» **TASK BRIEF**
Give back exactly the lines from the beginning of the listing below to the line holding "col = scene.collection", both ends included; the pictures stay out.

-- START OF DATA EXTRACT --

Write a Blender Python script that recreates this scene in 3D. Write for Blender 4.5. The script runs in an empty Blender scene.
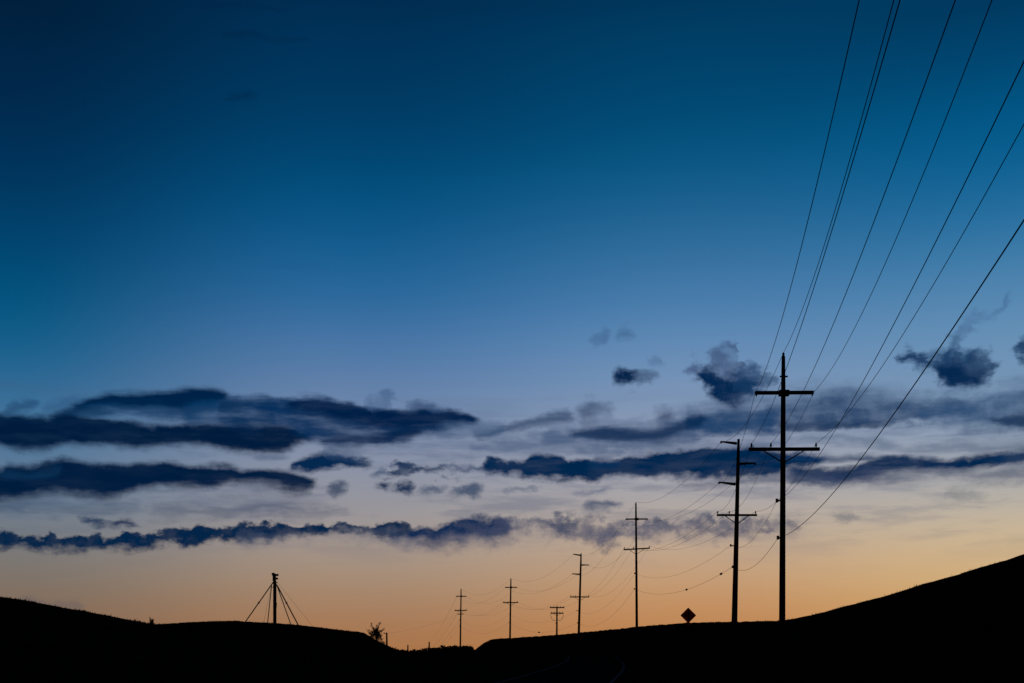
import bpy, bmesh, math, random
import numpy as np
from mathutils import Vector

random.seed(7)
rng = np.random.default_rng(7)
scene = bpy.context.scene
col = scene.collection

# ------------------------------------------------------------------ camera
F = 1138.0          # focal length in pixels of a 1024 px wide frame (40 mm on 36 mm)
YH = 652.0          # image row of the eye-level horizon
EYE = 1.65
cam_d = bpy.data.cameras.new('camera')
cam = bpy.data.objects.new('camera', cam_d)
col.objects.link(cam)
cam.location = (0, 0, EYE)
cam.rotation_euler = (math.radians(90), 0, 0)
cam_d.sensor_width = 36.0
cam_d.lens = F / 1024.0 * 36.0
cam_d.shift_y = (YH - 341.5) / 1024.0
cam_d.clip_start = 0.1
cam_d.clip_end = 20000
scene.camera = cam


def pt(px, py, Y):
    """survey point: bearing and elevation read off the photograph, at distance Y"""
    return Vector(((px - 512.0) / F * Y, Y, EYE + (YH - py) / F * Y))


# ------------------------------------------------------------------ colour management
scene.view_settings.view_transform = 'Standard'
scene.view_settings.look = 'None'
scene.view_settings.exposure = 0
scene.view_settings.gamma = 1
scene.render.engine = 'CYCLES'
scene.cycles.use_denoising = False
scene.cycles.use_adaptive_sampling = False
scene.cycles.max_bounces = 2
scene.cycles.diffuse_bounces = 1
scene.cycles.glossy_bounces = 2


def lin(c):
    out = []
    for v in c:
        v = v / 255.0
        out.append(v / 12.92 if v <= 0.04045 else ((v + 0.055) / 1.055) ** 2.4)
    return (out[0], out[1], out[2], 1.0)


# ------------------------------------------------------------------ world: dusk sky with clouds
SUN_AZ = math.radians(9.0)       # afterglow bearing, east of +Y
SUN_EL = math.radians(-3.0)
world = bpy.data.worlds.new('World')
scene.world = world
world.use_nodes = True
world.cycles.sampling_method = 'MANUAL'
world.cycles.sample_map_resolution = 256
NT = world.node_tree
NT.nodes.clear()


def nd(kind, **kw):
    n = NT.nodes.new(kind)
    for k, v in kw.items():
        setattr(n, k, v)
    return n


def put(sock, v):
    if isinstance(v, bpy.types.NodeSocket):
        NT.links.new(v, sock)
    else:
        sock.default_value = v


def M(op, a, b=None, c=None, clamp=False):
    n = nd('ShaderNodeMath', operation=op, use_clamp=clamp)
    put(n.inputs[0], a)
    if b is not None:
        put(n.inputs[1], b)
    if c is not None:
        put(n.inputs[2], c)
    return n.outputs[0]


def maprange(v, a, b, c=0.0, d=1.0, kind='SMOOTHSTEP'):
    n = nd('ShaderNodeMapRange', interpolation_type=kind)
    n.clamp = True
    put(n.inputs['Value'], v)
    put(n.inputs['From Min'], a)
    put(n.inputs['From Max'], b)
    put(n.inputs['To Min'], c)
    put(n.inputs['To Max'], d)
    return n.outputs[0]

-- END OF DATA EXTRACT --

» **IN RESPONSE**
Write a Blender Python script that recreates this scene in 3D. Write for Blender 4.5. The script runs in an empty Blender scene.
import bpy, bmesh, math, random
import numpy as np
from mathutils import Vector

random.seed(7)
rng = np.random.default_rng(7)
scene = bpy.context.scene
col = scene.collection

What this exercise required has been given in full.